At its general conference, delegates voted 425-268 to withdraw from the Religious Coalition for Reproductive Choice (RCRC), an interfaith organization whose broad support extends to late-term and sex-selective abortions—a practice that the church’s social principles “unconditionally reject.”

“This is a necessary and good step towards affirming that the unborn are persons of sacred worth,” said John Lomperis, a conference delegate and United Methodist director at the Institute on Religion and Democracy. “This also shows the UMC moving away from other liberal, declining, ‘mainline’ denominations to embrace a new faithful, global identity.”

Lomperis’s evangelical colleagues at the conservative think tank praised the decision, as did Southern Baptist leader Russell Moore.

“It's a major victory for all gospel Christians. Let's sing some Wesley hymns in solidarity,” the Ethics and Religious Liberty Commission president tweeted.

Members of the United Methodist Church are less likely to support abortion than other mainline Protestants (including mainline Presbyterian, Lutherans, and Episcopalians). According to the Pew Forum, 58 percent believe abortion should be legal in all or most cases, compared to 64 percent of all mainline denominations. (Around 36 percent of evangelicals said abortion should be legal in all or most cases.)

The UMC position on abortion states, “we are equally bound to respect the sacredness of the life and well-being of the mother and the unborn child.” The church supports abortion as a legal option in certain cases, but opposes late-term abortion, sex-selective abortion, and abortion as birth-control.

Given its members’ disagreement over abortion, the UMC has debated its relationship with the pro-choice coalition for years, including its past three quadrennial conferences. Supporters said retaining membership in RCRC—despite the clash in views between the church, its members, and the organization—allows them to maintain a “voice at the table,” the denomination stated.

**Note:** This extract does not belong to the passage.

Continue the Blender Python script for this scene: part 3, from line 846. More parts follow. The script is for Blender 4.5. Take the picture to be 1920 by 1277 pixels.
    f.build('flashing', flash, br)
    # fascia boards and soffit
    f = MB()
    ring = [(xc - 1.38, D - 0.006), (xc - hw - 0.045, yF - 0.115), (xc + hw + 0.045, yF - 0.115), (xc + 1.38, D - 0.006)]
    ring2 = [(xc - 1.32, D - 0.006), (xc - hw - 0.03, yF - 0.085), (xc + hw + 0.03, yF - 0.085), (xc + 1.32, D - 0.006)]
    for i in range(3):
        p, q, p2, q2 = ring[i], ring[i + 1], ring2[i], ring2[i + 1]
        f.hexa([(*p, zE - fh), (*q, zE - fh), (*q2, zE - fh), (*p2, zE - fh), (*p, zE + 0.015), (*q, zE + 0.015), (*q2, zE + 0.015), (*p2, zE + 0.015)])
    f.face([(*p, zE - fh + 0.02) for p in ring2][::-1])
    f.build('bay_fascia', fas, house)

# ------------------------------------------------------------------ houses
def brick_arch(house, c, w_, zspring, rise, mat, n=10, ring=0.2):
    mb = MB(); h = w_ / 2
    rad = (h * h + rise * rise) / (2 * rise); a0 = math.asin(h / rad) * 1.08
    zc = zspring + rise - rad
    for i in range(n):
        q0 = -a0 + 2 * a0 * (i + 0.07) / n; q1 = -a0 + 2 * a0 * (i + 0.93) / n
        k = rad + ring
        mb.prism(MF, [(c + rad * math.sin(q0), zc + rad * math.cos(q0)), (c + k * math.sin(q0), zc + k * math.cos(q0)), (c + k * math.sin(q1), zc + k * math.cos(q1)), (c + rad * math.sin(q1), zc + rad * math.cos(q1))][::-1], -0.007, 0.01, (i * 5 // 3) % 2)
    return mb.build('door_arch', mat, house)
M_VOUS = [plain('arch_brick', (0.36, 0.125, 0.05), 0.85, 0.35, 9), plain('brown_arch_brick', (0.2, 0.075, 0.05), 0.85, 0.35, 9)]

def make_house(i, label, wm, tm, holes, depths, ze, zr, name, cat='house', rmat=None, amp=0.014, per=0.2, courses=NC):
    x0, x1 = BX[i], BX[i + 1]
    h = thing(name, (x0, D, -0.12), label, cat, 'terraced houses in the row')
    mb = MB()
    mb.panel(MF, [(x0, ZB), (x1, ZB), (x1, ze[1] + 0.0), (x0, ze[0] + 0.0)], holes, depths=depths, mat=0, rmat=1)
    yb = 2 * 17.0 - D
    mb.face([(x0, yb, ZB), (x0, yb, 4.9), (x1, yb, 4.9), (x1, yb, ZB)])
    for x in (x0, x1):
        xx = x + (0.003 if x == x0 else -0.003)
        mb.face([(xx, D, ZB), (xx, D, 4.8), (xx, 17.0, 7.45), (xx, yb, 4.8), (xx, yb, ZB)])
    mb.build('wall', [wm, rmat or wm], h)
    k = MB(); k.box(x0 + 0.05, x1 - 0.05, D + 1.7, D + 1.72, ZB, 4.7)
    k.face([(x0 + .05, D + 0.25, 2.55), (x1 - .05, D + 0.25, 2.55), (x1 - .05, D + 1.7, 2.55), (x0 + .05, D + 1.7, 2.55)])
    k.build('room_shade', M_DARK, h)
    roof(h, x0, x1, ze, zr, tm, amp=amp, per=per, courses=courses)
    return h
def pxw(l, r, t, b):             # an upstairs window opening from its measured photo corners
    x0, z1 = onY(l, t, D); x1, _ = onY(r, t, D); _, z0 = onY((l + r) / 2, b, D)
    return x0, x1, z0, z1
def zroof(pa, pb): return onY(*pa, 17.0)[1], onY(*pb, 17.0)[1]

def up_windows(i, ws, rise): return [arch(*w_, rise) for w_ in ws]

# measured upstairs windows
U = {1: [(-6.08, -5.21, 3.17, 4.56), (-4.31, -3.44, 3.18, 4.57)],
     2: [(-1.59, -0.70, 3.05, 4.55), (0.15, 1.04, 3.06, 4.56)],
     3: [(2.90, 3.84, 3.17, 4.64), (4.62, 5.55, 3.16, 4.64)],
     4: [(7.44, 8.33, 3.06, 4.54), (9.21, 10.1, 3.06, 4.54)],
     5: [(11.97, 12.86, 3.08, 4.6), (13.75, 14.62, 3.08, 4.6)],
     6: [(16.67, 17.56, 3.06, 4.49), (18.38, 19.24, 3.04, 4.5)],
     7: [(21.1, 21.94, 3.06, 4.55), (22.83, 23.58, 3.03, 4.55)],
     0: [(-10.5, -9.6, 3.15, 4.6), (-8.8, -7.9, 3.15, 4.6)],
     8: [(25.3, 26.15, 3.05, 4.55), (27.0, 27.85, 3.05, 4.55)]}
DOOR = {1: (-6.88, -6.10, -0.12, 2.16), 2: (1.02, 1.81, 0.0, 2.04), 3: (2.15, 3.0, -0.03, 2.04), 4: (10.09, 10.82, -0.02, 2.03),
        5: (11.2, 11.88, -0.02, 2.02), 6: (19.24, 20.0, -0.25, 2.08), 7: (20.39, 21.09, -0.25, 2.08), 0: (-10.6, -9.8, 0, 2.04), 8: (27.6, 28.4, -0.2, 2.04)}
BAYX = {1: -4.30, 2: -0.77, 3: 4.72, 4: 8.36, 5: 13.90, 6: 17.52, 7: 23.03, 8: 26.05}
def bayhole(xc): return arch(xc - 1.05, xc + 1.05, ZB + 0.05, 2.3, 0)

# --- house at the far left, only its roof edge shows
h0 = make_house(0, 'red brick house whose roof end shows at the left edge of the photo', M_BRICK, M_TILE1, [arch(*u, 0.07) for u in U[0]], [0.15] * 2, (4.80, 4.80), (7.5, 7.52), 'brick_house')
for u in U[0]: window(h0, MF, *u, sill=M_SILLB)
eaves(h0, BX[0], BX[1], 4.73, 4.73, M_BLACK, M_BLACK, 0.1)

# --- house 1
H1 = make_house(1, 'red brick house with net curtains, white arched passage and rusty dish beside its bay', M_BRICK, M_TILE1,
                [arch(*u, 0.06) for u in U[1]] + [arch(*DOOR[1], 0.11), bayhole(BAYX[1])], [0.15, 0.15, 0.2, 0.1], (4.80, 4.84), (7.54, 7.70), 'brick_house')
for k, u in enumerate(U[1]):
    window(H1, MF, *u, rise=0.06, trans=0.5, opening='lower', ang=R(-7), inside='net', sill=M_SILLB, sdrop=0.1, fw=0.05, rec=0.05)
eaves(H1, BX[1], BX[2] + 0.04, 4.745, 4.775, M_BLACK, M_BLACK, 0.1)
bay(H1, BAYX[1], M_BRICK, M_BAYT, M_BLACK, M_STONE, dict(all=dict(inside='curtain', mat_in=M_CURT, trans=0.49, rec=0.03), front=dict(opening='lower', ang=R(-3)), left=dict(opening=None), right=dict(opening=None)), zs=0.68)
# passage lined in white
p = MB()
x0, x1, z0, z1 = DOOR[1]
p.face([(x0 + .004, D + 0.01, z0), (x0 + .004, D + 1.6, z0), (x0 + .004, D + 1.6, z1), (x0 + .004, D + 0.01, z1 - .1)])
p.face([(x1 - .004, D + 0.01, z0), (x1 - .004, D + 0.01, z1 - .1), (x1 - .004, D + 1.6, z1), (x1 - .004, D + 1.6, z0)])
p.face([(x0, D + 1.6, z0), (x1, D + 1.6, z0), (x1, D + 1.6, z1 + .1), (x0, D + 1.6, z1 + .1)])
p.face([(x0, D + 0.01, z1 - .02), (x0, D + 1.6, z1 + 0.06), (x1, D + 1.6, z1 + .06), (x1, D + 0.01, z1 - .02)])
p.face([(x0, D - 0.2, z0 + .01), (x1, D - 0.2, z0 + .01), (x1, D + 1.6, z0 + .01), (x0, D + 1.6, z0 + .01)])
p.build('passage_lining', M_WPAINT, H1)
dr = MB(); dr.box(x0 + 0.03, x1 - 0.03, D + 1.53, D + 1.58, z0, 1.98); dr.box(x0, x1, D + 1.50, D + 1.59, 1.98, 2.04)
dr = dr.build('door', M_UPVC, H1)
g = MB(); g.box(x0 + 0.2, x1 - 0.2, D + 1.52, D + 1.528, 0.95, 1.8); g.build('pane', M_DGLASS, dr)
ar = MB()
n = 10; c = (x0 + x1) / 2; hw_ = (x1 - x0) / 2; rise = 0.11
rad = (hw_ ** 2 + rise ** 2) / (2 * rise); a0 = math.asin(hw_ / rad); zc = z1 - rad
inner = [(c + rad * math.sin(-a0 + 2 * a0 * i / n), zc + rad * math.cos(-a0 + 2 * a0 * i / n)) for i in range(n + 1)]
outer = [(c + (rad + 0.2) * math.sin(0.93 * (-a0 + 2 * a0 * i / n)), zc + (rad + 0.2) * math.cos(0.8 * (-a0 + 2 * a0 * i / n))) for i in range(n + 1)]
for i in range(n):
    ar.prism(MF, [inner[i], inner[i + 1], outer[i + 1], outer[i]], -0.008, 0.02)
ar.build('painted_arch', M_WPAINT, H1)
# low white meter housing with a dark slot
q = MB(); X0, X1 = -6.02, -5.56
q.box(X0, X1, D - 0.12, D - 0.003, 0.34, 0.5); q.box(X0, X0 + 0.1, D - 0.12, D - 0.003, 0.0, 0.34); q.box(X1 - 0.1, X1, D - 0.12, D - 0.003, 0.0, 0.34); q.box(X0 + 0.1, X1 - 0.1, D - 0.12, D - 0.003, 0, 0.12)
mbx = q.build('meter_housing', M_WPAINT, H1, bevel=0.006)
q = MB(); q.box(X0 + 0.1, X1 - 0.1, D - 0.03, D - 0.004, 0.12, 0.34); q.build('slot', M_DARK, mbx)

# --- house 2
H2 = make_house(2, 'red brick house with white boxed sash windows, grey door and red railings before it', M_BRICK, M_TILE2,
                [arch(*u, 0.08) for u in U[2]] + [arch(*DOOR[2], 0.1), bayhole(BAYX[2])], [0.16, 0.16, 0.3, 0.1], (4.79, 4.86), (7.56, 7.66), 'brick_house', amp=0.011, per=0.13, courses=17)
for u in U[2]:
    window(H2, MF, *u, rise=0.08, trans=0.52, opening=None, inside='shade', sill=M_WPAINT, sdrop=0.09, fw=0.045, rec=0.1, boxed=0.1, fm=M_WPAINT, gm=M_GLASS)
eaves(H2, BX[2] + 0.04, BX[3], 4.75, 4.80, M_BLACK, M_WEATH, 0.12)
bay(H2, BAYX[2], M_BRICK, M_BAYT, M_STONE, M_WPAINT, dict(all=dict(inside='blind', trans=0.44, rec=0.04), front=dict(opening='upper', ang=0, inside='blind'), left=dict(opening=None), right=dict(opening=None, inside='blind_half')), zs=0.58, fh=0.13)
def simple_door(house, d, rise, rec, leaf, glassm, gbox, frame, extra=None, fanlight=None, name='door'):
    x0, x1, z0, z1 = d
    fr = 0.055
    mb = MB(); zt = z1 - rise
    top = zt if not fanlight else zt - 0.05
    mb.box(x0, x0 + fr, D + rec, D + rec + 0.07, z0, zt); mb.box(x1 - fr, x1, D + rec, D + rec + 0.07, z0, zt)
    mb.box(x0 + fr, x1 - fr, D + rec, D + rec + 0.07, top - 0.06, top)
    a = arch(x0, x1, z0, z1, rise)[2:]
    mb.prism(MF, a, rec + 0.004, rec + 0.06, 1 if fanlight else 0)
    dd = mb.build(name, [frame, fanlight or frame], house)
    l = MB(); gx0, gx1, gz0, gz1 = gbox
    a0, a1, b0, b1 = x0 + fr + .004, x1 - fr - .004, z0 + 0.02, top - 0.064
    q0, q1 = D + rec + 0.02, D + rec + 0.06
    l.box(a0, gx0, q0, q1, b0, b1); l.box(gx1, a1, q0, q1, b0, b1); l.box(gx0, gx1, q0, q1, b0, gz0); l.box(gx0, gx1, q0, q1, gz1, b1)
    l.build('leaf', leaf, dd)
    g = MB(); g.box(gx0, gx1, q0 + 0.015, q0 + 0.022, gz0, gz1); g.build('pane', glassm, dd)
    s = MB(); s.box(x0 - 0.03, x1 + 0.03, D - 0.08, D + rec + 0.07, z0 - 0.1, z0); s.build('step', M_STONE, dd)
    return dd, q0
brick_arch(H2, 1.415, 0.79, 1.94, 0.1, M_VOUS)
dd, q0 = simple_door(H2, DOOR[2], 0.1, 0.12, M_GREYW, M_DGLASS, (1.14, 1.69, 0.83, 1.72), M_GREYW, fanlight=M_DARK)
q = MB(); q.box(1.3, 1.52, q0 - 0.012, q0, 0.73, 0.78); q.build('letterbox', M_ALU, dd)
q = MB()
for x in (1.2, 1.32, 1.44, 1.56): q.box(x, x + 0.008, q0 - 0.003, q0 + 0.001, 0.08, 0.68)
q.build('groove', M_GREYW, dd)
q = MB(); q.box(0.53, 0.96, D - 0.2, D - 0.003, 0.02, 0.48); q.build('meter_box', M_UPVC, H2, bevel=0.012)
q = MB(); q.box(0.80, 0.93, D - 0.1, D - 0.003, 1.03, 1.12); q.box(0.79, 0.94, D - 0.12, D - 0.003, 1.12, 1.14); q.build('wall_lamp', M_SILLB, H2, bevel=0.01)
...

This year, though, Methodists from Mississippi, Alabama, Florida North Carolina, Indiana, and Pennsylvania petitioned the UMC to finally withdraw from the RCRC, after being involved since 1973, the United Methodist Reporter (UMR) wrote.

The recent vote comes amid a national wave of pro-life furor, including stricter abortion regulations in dozens of states and plummeting abortion rates. The UMR quoted delegate Katherine Rohrs, who urged fellow delegates to vote against the church’s involvement:

RCRC refuses to talk about unborn children as just that. They refuse to condemn abortion as a form of birth control or gender selection. They affirm abortion in any way….

I don’t speak for all young women who are United Methodist, but as a mother of two, I speak for those who have not been surrounded by the church’s support to cheer them on to life.

RCRC membership includes mainline Protestant organizations, Jewish denominations, and groups like Catholics for Choice. United Methodist Women and Methodist Federation for Social Action, an independent network, will remain members even after this week’s vote. Individual church members and clergy are also still involved; several spoke out to express their disappointment in the UMC vote and urge others to donate to the pro-choice cause.

At this year’s conference, the United Methodist Church failed to come to a decision on same-sex marriage. Days after a committee rejected a series of divestment resolutions, the church also voted to cut ties between its missions agency and the US Campaign to End the Israeli Occupation, which some consider anti-Israel.